Now, he's decided that rather than repeatedly flout the law, he'll try and change it. Fair enough. But given the odd nature of the Australian Parliamentary system - and in particular, Senate preference deals which see people with less than one percent of the vote elected (c.f. Ricky Muir) - end up holding power out of all proportion to their support.

In some cases that merely provides a diversion from the assorted fruitcakery that's going on in government. But in Hinch's case it could mean a significant, and very nasty, change in the law being held as the price of agreement on something a government needs Senate support to pass.

Hinch's policies are focused, to the exclusion of all else, on "getting" people he feels haven't be adequately punished by the justice system. Like all such crusaders he couches this as "fighting for victims" but the sad fact is that once a person has been victimised, using the thumbscrews on their assailant may provide a brief frisson of vengeance but will do nothing whatsoever to help them heal.

Hinch wants a national public register of convicted sex offenders - effectively a vigilante's charter. That innocent people with the same name, or who just "look wrong" and live in the same neighbourhood, have been attacked in places where this has been tried matters not. And that's leaving aside the fact that society has decided to do away with stonings, beatings and burnings as punishment for crimes - yet such things invariably occur when offenders, who've paid their debt to society, are identified and their whereabouts publicised.
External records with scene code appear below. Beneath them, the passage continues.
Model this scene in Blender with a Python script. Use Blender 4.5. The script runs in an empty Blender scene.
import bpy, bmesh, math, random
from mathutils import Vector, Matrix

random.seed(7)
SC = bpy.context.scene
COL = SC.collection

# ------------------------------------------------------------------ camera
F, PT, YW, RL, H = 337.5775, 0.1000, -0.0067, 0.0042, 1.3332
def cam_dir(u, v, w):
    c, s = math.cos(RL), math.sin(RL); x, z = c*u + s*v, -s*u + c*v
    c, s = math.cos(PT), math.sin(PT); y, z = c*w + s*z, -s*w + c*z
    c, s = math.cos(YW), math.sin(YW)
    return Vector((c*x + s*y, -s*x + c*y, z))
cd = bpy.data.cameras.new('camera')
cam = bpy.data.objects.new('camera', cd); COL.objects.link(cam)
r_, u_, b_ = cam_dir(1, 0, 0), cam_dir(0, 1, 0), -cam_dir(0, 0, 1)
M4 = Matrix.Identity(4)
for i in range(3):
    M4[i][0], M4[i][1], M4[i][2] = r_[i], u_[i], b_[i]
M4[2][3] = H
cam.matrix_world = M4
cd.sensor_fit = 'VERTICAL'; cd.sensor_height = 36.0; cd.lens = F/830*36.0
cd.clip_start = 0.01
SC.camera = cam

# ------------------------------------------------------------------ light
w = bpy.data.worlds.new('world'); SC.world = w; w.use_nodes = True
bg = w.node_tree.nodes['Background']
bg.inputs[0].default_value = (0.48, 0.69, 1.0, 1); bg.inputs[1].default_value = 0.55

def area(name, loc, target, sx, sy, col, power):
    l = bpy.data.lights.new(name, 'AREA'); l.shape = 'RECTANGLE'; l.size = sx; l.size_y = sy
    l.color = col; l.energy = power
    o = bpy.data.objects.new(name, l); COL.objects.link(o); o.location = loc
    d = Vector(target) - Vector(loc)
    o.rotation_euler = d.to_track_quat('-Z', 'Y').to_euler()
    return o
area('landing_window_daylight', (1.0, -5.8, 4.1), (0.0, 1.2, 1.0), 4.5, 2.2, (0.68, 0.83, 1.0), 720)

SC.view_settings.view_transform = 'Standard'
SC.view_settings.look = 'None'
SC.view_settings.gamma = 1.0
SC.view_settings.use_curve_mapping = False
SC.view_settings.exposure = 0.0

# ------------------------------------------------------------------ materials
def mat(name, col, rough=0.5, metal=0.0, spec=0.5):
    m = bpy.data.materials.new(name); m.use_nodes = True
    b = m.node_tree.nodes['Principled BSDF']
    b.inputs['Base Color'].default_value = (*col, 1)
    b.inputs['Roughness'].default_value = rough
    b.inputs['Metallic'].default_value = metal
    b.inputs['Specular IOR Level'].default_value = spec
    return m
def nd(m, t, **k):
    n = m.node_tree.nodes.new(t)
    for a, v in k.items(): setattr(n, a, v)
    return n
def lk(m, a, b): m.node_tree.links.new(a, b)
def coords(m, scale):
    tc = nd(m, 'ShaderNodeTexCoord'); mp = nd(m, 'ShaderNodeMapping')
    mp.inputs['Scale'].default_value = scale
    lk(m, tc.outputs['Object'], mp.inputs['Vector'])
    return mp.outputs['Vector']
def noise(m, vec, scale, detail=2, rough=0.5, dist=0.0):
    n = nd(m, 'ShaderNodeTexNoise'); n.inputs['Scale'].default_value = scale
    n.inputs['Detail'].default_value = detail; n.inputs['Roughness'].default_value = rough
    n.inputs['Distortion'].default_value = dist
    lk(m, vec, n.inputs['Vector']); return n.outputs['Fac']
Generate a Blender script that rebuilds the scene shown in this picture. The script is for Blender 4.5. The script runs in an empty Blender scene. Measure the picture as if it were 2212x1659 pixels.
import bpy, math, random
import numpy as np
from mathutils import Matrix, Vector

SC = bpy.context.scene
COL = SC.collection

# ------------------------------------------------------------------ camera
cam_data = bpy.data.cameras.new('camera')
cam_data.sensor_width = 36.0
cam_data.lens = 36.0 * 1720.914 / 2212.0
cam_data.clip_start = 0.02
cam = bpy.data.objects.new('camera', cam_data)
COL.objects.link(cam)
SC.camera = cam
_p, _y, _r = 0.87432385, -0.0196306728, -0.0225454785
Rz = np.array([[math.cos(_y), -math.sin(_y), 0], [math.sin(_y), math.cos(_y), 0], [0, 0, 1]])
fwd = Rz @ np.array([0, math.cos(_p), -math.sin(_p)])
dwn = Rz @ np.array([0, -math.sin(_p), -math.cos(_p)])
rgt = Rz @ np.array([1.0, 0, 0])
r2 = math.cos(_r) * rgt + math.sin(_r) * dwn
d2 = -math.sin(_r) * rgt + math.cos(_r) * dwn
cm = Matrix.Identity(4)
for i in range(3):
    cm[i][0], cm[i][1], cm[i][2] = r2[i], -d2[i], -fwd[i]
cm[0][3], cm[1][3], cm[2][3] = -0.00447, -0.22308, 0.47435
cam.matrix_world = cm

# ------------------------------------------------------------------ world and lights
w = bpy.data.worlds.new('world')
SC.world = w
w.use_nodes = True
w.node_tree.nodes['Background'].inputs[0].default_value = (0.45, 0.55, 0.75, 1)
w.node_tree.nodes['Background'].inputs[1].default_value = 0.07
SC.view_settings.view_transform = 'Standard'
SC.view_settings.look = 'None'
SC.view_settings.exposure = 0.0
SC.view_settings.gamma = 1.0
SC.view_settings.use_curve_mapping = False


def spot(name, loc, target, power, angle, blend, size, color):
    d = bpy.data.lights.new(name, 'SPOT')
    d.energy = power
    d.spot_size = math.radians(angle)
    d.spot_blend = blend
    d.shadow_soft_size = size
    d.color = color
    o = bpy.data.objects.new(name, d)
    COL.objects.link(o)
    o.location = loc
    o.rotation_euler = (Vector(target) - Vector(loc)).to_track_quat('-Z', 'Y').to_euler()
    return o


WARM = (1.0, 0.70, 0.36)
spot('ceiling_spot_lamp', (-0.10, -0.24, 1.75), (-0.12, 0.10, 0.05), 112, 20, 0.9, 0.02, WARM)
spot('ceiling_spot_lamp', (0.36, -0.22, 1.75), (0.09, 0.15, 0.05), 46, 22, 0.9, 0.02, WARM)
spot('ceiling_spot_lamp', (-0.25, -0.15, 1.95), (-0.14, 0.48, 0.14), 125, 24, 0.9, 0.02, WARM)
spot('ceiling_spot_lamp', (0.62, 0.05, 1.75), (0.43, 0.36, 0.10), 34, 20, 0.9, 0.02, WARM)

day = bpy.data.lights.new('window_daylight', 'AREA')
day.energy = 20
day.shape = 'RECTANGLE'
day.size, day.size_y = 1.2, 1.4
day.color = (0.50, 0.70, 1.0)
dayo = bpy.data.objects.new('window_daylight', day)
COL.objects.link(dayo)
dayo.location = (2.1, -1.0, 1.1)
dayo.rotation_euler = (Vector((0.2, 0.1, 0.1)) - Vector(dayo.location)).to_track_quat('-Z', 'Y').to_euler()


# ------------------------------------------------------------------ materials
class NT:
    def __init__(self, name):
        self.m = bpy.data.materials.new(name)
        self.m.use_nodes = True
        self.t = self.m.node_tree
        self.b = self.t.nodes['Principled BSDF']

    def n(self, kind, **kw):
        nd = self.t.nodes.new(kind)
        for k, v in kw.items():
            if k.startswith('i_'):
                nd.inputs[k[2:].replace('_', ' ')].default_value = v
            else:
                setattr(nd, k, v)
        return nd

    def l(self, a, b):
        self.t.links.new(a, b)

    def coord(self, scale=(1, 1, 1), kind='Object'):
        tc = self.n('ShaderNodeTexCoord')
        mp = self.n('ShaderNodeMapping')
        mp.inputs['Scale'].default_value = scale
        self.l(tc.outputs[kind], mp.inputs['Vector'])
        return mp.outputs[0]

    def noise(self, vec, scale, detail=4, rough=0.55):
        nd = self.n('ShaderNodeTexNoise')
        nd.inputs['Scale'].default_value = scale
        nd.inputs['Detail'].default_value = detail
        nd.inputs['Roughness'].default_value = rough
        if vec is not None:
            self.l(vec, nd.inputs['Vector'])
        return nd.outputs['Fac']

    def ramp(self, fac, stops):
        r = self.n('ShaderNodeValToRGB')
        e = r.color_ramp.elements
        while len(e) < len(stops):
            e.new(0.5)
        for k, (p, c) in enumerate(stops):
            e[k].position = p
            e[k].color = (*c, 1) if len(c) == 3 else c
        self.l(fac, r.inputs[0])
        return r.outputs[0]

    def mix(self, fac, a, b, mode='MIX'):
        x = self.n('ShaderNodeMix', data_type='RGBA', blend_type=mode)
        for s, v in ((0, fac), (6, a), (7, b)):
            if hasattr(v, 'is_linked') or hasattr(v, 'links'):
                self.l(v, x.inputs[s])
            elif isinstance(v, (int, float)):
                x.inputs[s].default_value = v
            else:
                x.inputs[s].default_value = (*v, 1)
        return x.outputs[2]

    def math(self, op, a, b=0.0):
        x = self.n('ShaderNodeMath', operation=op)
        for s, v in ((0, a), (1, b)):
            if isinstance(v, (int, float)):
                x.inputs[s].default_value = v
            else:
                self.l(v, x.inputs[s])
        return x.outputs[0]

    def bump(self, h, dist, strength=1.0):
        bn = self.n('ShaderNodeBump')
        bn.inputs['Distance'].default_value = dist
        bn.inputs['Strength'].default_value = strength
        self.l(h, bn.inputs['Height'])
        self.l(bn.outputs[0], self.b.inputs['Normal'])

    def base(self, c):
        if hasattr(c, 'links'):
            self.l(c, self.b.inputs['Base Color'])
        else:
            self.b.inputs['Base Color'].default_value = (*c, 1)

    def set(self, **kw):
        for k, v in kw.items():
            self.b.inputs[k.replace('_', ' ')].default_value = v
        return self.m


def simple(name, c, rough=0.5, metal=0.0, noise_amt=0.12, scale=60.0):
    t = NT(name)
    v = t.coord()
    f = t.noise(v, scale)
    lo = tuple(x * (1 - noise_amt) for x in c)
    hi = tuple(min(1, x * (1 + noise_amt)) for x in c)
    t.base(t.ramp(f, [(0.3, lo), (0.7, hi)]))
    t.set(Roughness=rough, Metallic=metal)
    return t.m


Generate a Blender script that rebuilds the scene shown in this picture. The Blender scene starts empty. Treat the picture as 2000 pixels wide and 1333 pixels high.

Such simple questions as "well where's the incentive to go straight if you're constantly hounded out of any housing, unable to find a job, and in constant fear for your safety?" don't trouble Hinch at all. Thinking takes effort; an emotional gut reaction is much more comforting.

Of course he has every right to run for office. And I'm an advocate of overturning "politics as usual". But there's a difference between putting a cat amongst the pigeons and letting a crazed lion who'd spent far too long in captivity loose in a downtown shopping mall.